We’ve seen similar needs in the enterprise market for some time, so redirecting this capability to solve the 5G infrastructure problems is a logical extension. This philosophy allowed the Intel architecture to dominate enterprise and cloud computing.

Intel wants to be the provider of choice for all things 5G infrastructure

To that end, Intel just released its second generation of Xeon Scalable processor chips targeted at making next-generation NFV systems more capable and cost effective to run. In conjunction with its Optane persistent memory systems, AI/ML subsystems, and peripheral accelerators built with its FPGAs, Intel is positioning itself for the needs of expanding service-oriented complex network operations. It wants to be the provider of choice for all things 5G infrastructure.

In order to make this attractive, Intel needs to produce a range of chips and memory solutions that can power the vast array of software necessary to support new 5G services, including video services/streaming, AI-based customer support and security, complex billing solutions, multi-radio networks, enterprise installed networks, etc. What operators need is a scalable platform that they can write software for and then deploy by sizing the platform to the required task, much like we see in enterprise deployments today.

While ARM has targeted core equipment for expansion beyond its current domination of devices and things, it doesn’t have the scale and reach of Intel-based systems for the needs of big data centers and compute-intensive functions like machine learning and AI. With an ability to scale effectively from smaller edge compute solutions all the way to large data center systems, and do so with compatible architecture and software solutions, I expect Intel architecture to dominate the 5G network core going forward.

Intel is positioning to do just that with its new range of Xeon and Xeon Scalable processors that can operate in small servers all the way up to data center scale. Its AI products, FPGAs for acceleration of key services, and Optane memory for faster response and lower TCO should put it in good position to leverage the growing spend necessary to modernize operator networks to 5G and beyond.

That’s not to say ARM-based products, particularly those from Qualcomm, will not do well. Qualcomm will have a commanding share of the market for 5G modems and SoCs powering modern smartphones and similar end-user and fixed devices for business and consumer IoT. It will power systems from the mid to the high end (several Chinese chip makers like Mediatek will aggressively target lower-end devices).

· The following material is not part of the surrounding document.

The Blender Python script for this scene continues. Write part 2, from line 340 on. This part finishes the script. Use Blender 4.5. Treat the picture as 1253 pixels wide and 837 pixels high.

While Intel does make 5G modems, we expect Qualcomm to maintain its big lead in this space, particularly if it can settle its spat with Apple and win back that business. But while it’s important to have a modem capability, Intel can succeed with or without major success in that market space.

Bottom Line: The 5G 80% challenge requires that network operators move to a fully NFV core if they are to provide the variety of premium services that they have promised with 5G, while keeping costs low and service levels high. Having a scalable and compatible range of equipment from the edge to the data center on which to deploy services will be key to their success. We expect Intel architecture to ultimately dominate this space, much as it has in the enterprise and cloud markets.